How to Start a Microschool in Washington State
How to Start a Microschool in Washington State
Seattle Public Schools is closing buildings and dismantling its Highly Capable cohort programs. Independent school tuition on the Eastside has passed $32,000 a year. Military families arriving at JBLM mid-year are discovering public enrollment waitlists that can stretch months. The result: more Washington families than ever are trying to figure out how to start a microschool — a small, intentional learning group — on their own terms.
The problem is that Washington State law makes this harder than it looks. Getting the structure wrong doesn't just waste time; it can expose families to truancy investigations or force the group to register as an approved private school with all the regulatory overhead that entails.
This guide walks through the legal framework, the structural options available to Washington families, and the practical steps to launch a compliant, functional microschool or learning pod.
Why Washington's Law Matters More Here Than in Other States
Most states have carved out explicit space for microschools, pod schools, or cooperative home education arrangements. Washington has not.
Under RCW 28A.200.010, home-based instruction (HBI) is defined as education "provided by a parent, educating his or her child only." The Washington Homeschool Organization (WHO) interprets this plainly on their FAQ: hiring a teacher to instruct other families' children is not considered homeschooling under Washington law. It would need to be an approved private school.

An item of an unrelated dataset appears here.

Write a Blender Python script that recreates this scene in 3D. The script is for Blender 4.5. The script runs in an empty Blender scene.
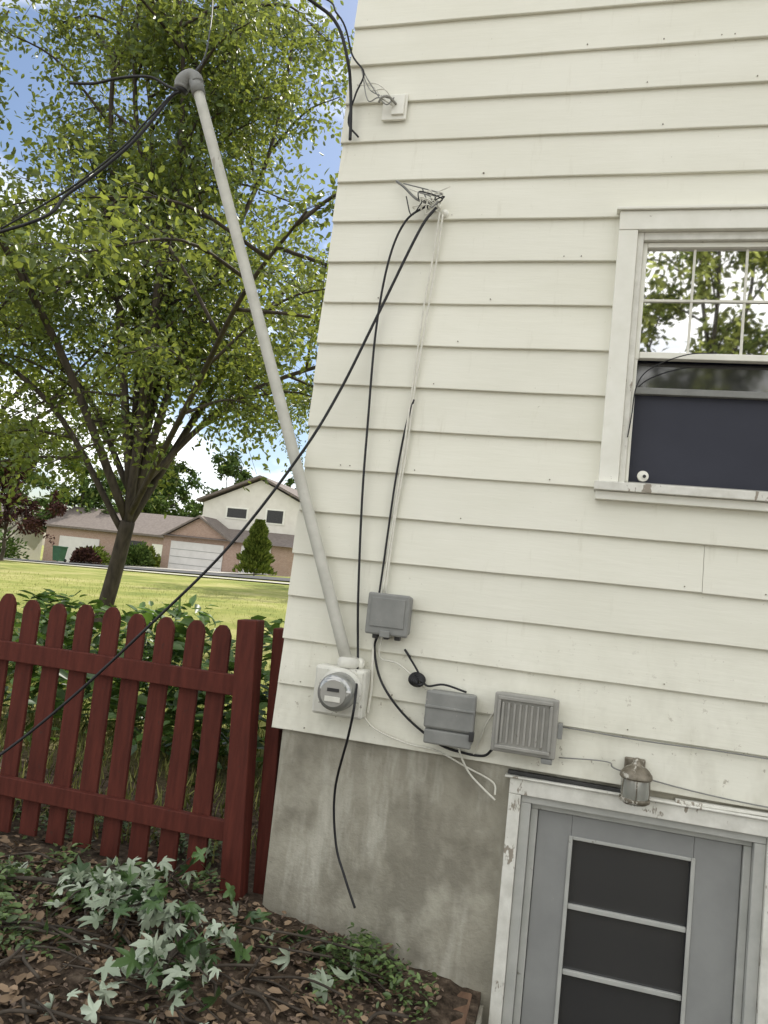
import bpy, math, random
import numpy as np
from mathutils import Vector, Matrix
random.seed(4); rng=np.random.default_rng(7)
sc=bpy.context.scene
COL=sc.collection
CAM=Vector((1.254,-3.285,1.5))
# ---------------------------------------------------------------- materials
def newmat(name):
    m=bpy.data.materials.new(name); m.use_nodes=True
    nt=m.node_tree; return m,nt,nt.nodes['Principled BSDF']
def noise(nt,scale,detail=4,rough=.55,vec=None,stretch=None):
    tc=nt.nodes.new('ShaderNodeTexCoord'); n=nt.nodes.new('ShaderNodeTexNoise')
    n.inputs['Scale'].default_value=scale; n.inputs['Detail'].default_value=min(detail,4); n.inputs['Roughness'].default_value=rough
    if stretch:
        mp=nt.nodes.new('ShaderNodeMapping'); mp.inputs['Scale'].default_value=stretch
        nt.links.new(tc.outputs['Object'],mp.inputs['Vector']); nt.links.new(mp.outputs[0],n.inputs['Vector'])
    else: nt.links.new(tc.outputs['Object'],n.inputs['Vector'])
    return n.outputs['Fac']
def ramp(nt,fac,stops):
    r=nt.nodes.new('ShaderNodeValToRGB'); e=r.color_ramp.elements
    while len(e)<len(stops): e.new(.5)
    for i,(p,c) in enumerate(stops):
        e[i].position=p; e[i].color=(c[0],c[1],c[2],1) if hasattr(c,'__len__') else (c,c,c,1)
    nt.links.new(fac,r.inputs[0]); return r.outputs[0]
def mix(nt,f,a,b,mode='MIX'):
    m=nt.nodes.new('ShaderNodeMix'); m.data_type='RGBA'; m.blend_type=mode
    for s,v in ((m.inputs[0],f),(m.inputs[6],a),(m.inputs[7],b)):
        if hasattr(v,'is_output'): nt.links.new(v,s)
        elif hasattr(v,'__len__'): s.default_value=(v[0],v[1],v[2],1)
        else: s.default_value=v
    return m.outputs[2]
def bump(nt,bs,h,strength=.3,dist=.01):
    b=nt.nodes.new('ShaderNodeBump'); b.inputs['Strength'].default_value=strength; b.inputs['Distance'].default_value=dist
    nt.links.new(h,b.inputs['Height']); nt.links.new(b.outputs[0],bs.inputs['Normal'])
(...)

This creates the central structural question every Washington microschool founder must answer before doing anything else: Are you operating under HBI, or are you operating as a private school?
The answer determines everything: whether you need any registration, whether parents can legally drop off their children, and whether you can hire a paid instructor.
The Two Legal Pathways
Pathway 1: The Parent-Led Co-operative (HBI Model)
Under this model, each family maintains its own individual HBI status. No family is "hiring" an instructor to teach other families' children. Instead, parents rotate teaching responsibilities across the group — each parent is teaching their own child on their day, with other children present as a social and academic benefit.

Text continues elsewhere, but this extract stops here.